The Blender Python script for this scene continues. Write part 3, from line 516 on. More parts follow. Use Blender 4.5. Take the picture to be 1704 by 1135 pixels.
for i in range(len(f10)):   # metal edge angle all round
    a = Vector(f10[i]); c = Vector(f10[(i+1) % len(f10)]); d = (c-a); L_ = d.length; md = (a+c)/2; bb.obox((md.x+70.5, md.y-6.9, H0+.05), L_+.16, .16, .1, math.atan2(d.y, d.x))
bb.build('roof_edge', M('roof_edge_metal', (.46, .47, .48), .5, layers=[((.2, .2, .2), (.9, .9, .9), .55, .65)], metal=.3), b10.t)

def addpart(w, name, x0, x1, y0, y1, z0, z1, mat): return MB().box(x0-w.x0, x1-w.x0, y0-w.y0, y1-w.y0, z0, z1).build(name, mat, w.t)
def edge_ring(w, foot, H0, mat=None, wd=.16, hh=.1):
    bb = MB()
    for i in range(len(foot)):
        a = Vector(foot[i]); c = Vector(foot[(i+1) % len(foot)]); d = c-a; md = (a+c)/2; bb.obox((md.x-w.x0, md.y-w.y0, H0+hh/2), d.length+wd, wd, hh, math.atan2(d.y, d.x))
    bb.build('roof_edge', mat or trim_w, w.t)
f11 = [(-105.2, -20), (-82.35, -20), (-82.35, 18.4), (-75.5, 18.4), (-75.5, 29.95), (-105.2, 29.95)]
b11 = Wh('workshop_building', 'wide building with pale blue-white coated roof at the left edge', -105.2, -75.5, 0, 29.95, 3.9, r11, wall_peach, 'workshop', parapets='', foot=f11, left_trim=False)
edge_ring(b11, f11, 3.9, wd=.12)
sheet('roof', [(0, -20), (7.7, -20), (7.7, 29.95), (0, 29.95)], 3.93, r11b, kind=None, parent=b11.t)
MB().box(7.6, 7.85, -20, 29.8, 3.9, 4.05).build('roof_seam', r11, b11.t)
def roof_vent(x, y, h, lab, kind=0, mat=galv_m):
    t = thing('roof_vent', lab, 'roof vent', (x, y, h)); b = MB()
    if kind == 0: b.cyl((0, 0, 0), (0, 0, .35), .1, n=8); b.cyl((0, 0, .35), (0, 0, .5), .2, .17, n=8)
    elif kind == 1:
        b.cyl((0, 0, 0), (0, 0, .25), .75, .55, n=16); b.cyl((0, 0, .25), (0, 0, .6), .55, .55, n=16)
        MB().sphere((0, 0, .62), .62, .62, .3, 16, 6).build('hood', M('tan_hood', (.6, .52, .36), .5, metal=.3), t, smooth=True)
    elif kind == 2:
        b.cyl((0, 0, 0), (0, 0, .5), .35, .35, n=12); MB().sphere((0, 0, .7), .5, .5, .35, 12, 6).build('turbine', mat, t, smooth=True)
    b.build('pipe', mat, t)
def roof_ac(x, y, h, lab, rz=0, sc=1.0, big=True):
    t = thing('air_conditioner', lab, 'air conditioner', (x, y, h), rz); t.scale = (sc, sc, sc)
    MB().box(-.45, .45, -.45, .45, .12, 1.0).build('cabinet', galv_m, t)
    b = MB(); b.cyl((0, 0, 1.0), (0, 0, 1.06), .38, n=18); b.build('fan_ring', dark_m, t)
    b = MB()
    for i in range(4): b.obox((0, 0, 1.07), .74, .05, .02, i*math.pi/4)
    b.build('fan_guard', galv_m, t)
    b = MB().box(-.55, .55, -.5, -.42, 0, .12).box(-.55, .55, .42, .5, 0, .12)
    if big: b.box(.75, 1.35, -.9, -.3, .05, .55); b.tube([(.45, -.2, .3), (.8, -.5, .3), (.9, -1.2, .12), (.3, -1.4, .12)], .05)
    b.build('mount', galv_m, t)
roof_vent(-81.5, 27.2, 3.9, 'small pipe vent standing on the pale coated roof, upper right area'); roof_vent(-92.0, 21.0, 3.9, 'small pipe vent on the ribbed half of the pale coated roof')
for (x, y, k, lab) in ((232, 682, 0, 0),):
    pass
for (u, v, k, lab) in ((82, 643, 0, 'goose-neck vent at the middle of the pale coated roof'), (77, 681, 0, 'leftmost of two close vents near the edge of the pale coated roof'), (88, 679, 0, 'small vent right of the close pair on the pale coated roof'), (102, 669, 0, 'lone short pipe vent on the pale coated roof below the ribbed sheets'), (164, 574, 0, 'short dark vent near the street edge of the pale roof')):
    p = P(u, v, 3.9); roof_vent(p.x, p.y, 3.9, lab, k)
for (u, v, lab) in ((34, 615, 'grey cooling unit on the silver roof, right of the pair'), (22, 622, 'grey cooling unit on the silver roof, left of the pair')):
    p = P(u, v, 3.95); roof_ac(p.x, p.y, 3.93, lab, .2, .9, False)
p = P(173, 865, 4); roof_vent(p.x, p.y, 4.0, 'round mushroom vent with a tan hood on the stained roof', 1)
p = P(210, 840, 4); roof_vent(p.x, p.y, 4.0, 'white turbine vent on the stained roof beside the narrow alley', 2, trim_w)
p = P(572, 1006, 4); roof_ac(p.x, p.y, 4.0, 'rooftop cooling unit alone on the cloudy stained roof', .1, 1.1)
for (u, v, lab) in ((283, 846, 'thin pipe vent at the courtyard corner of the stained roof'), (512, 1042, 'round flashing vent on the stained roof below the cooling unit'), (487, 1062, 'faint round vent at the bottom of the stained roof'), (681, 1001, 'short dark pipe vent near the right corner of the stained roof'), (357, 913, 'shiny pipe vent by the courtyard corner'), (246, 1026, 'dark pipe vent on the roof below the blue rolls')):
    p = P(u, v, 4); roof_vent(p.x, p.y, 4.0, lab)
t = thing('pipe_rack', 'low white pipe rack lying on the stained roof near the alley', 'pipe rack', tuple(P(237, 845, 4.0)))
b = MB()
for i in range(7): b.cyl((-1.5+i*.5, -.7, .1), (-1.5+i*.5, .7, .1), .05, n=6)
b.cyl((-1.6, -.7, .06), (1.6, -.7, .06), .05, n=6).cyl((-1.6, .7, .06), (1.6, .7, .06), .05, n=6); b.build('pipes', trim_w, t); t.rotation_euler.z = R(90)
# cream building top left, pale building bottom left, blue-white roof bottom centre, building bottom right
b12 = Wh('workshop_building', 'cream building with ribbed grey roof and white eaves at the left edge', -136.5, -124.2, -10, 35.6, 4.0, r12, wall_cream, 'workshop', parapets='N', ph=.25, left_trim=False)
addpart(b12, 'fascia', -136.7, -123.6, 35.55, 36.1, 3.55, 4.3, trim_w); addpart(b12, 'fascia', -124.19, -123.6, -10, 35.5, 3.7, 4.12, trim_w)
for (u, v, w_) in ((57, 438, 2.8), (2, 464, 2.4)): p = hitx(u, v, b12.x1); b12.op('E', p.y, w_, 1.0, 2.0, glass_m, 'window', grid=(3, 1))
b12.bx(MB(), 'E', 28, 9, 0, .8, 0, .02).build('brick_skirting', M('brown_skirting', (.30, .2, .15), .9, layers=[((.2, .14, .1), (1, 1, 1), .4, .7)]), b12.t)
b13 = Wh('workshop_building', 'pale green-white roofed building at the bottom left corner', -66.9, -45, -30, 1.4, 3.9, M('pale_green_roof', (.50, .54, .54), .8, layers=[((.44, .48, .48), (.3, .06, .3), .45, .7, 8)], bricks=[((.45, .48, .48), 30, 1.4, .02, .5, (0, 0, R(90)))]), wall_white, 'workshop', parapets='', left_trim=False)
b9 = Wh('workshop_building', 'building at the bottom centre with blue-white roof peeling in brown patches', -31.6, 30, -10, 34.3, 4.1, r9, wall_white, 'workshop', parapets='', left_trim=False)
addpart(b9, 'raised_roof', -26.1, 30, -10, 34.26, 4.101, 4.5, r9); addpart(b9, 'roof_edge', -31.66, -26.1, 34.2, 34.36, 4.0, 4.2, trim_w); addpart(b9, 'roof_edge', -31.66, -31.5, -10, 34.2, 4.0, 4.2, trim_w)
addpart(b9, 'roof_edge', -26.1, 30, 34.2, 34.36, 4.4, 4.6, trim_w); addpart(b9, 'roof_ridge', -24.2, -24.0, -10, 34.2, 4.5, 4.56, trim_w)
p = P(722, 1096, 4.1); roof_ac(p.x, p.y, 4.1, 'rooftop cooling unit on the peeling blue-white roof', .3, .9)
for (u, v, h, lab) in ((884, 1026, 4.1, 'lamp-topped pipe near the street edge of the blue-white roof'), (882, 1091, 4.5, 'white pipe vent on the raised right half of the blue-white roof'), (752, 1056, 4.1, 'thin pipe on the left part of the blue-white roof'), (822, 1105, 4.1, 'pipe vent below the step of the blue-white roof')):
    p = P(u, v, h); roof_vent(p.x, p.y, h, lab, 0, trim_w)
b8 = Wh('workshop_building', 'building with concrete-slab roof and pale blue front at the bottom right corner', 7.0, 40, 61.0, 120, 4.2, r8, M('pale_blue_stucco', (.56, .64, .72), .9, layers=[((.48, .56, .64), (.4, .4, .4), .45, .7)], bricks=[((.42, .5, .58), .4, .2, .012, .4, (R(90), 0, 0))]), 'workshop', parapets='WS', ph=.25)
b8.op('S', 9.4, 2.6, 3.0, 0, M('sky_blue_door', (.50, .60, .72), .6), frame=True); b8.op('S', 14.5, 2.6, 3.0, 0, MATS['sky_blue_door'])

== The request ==
What you return should be the lines from the start of the data through the line with "(.9, .9, .9), .55, .65)], metal=.3), b10.t)", quoted exactly and nothing more.

== Complete answer ==
The Blender Python script for this scene continues. Write part 3, from line 516 on. More parts follow. Use Blender 4.5. Take the picture to be 1704 by 1135 pixels.
for i in range(len(f10)):   # metal edge angle all round
    a = Vector(f10[i]); c = Vector(f10[(i+1) % len(f10)]); d = (c-a); L_ = d.length; md = (a+c)/2; bb.obox((md.x+70.5, md.y-6.9, H0+.05), L_+.16, .16, .1, math.atan2(d.y, d.x))
bb.build('roof_edge', M('roof_edge_metal', (.46, .47, .48), .5, layers=[((.2, .2, .2), (.9, .9, .9), .55, .65)], metal=.3), b10.t)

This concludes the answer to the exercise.